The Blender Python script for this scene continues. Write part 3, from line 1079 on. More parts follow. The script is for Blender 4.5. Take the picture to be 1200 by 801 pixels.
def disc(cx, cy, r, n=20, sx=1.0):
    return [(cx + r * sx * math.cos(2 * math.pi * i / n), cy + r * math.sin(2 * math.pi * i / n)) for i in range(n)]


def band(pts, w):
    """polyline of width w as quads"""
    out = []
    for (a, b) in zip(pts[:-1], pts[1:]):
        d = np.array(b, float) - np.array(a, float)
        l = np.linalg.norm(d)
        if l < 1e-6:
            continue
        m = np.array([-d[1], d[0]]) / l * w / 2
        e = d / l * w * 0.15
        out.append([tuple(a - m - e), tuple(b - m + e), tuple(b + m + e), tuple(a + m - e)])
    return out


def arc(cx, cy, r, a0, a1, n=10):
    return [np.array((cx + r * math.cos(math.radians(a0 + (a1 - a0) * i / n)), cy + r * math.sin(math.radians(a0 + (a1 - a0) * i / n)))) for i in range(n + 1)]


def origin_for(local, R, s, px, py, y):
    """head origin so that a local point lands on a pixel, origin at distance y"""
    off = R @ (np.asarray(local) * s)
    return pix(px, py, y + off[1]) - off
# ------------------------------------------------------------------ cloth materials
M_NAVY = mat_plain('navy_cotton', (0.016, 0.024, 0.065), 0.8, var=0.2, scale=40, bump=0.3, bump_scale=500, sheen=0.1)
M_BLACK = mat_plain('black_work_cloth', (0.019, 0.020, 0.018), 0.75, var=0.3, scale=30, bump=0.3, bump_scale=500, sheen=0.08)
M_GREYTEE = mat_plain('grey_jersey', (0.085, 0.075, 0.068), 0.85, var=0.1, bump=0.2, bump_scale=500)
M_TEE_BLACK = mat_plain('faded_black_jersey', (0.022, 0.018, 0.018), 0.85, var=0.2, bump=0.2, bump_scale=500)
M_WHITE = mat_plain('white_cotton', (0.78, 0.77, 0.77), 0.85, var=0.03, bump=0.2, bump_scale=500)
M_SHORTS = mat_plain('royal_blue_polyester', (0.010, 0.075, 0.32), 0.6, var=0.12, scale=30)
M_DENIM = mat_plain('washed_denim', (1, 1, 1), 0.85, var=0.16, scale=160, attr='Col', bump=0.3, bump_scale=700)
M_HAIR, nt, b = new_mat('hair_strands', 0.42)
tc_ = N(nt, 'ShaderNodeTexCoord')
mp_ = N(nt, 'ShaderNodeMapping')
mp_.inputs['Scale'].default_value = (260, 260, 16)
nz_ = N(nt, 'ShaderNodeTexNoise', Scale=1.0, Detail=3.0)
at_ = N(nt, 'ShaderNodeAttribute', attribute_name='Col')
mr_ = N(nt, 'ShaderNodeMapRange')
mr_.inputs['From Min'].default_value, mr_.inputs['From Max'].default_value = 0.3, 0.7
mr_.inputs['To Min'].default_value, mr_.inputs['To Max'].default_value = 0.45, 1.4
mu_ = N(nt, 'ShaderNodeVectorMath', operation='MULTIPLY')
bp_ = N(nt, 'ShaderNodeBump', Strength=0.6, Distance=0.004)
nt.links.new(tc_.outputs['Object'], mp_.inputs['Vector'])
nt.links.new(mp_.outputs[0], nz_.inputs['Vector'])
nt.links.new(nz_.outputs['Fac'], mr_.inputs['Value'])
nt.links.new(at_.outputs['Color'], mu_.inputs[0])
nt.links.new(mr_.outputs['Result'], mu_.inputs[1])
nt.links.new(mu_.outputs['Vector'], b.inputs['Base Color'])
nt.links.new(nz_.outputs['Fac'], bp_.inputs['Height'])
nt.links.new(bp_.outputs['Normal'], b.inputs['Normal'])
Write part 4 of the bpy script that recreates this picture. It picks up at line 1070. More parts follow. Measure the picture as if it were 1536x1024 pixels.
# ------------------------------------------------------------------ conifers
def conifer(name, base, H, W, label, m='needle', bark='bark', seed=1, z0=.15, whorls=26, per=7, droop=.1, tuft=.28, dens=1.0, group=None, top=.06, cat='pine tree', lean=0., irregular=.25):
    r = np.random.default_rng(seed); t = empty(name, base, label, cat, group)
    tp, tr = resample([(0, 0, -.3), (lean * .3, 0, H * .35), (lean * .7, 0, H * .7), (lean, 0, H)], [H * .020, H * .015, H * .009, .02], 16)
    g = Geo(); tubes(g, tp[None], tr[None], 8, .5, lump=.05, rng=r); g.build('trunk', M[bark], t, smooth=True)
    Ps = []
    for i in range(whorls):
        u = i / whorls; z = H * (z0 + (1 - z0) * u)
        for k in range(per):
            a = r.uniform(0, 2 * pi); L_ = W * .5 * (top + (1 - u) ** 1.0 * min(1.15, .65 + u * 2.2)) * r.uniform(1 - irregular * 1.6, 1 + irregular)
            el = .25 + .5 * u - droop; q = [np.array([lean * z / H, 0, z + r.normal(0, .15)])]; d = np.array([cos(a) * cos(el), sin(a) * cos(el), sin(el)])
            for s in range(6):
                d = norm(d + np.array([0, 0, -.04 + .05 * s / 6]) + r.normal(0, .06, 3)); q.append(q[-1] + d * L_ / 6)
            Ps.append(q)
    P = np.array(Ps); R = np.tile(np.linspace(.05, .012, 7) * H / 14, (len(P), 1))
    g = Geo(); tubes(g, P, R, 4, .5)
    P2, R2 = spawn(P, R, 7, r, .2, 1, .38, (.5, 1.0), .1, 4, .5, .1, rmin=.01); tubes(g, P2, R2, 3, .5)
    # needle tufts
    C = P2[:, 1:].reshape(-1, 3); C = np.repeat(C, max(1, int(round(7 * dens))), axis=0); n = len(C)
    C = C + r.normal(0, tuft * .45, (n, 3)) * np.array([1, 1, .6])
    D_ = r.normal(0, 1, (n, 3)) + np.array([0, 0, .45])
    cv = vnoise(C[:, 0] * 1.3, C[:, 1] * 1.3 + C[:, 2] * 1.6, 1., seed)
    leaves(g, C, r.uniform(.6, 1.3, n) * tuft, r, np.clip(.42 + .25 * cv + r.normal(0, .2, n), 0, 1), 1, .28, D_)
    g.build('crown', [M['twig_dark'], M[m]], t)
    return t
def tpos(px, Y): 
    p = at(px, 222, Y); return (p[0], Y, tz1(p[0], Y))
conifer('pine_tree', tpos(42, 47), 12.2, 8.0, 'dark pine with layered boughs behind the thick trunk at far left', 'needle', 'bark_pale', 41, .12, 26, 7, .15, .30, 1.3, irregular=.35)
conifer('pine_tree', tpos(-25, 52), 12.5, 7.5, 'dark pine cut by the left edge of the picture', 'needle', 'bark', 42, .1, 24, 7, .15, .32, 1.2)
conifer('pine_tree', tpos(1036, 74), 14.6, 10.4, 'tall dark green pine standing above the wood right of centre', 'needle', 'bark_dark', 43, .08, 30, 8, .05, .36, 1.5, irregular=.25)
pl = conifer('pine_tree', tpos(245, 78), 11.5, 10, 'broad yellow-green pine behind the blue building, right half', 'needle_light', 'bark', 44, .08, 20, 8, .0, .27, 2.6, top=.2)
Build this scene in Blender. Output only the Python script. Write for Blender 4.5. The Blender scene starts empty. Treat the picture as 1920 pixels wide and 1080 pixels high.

| Exercise aim |
Please copy exactly the lines from the first line of the records above through the line containing "return [(cx +", including both, and nothing more.

| Answer for the task |
The Blender Python script for this scene continues. Write part 3, from line 1079 on. More parts follow. The script is for Blender 4.5. Take the picture to be 1200 by 801 pixels.
def disc(cx, cy, r, n=20, sx=1.0):
    return [(cx + r * sx * math.cos(2 * math.pi * i / n), cy + r * math.sin(2 * math.pi * i / n)) for i in range(n)]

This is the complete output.